When a student is up late doing homework, they may decide to let some of it slide. The next day, homework looms uncompleted. They ask a classmate if they can copy down the answers to the math homework between classes. This poses no problem, the student thinks, because the problems were merely busywork.
To challenge this notion and increase the usefulness of homework by fostering students’ understanding, math teachers Ron Taylor and Bruce Mallory have changed the way they grade homework this year. These changes have been received differently by individual students, and the overall effects have not yet come into shape.
In Taylor’s Precalculus Honor class, homework counts for 20 percent of a student’s grade. This grade comes not from daily checks but from short, daily homework quizzes.
In Mallory’s Advanced Placement AB Calculus class, he checks homework daily to give feedback and check on his students, but only tests and quizzes factor into a student’s grade. Quizzes only count if they help a student’s average, and all tests are scaled.
“I’m looking at homework and quizzes as practice,” Mallory said, “and if you are going to practice you have to have the space to mess up.”
Mathematics Curriculum Coordinator Joshua Paris said completing homework only to earn credit causes problems.
“If you do homework that way, you are not actually learning a whole lot, so there’s a second part of homework which is really correcting it and assessing whether or not you understood the material,” Paris said.
According to Paris, the main purpose of homework is to have a positive impact on students’ learning. Paris said both Taylor and Mallory’s policies accomplish this purpose.
Mallory and Taylor each cited removing the benefit of copying as one reason for their policies.
“I want the work that the students do to be their own, and I want them to own the work that they do,” Mallory said. “If they are writing down something, if they are doing a homework problem, they are doing it so that they understand the homework problem and they are not doing it so they get a check.”

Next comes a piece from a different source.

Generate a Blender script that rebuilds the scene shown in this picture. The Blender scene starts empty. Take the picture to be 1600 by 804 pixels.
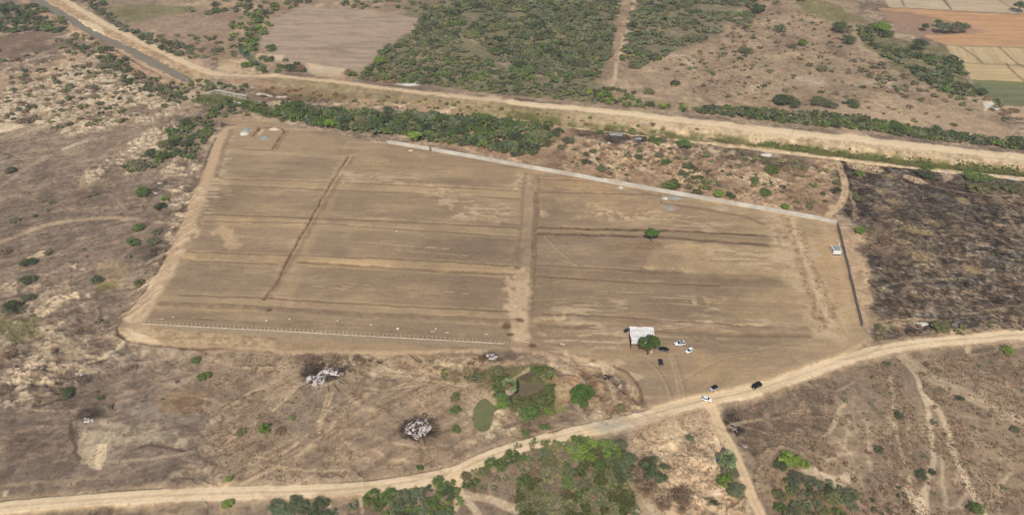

Taylor said he found that since homework focuses on mastery, students who already understand the content can skip repetitive homework with no detriment.
“Let’s say you have a big tennis match tonight, and you also have a paper to write for your history class, and you feel comfortable with what we’re doing in class that day. You don’t need to go and spend 45 minutes on my homework, because you understand it. You can demonstrate that to me the following day on a quiz,” Taylor said.
Junior Danielle Vishlitzky, who is in Taylor’s class, said the homework quizzes have both benefits and drawbacks. She said that some students might enjoy having the choice not to do the homework, but others might suffer due to the pressure associated with assessments.
Vishlitzky said she personally has found that the quizzes are fair and that the policy is helpful so far.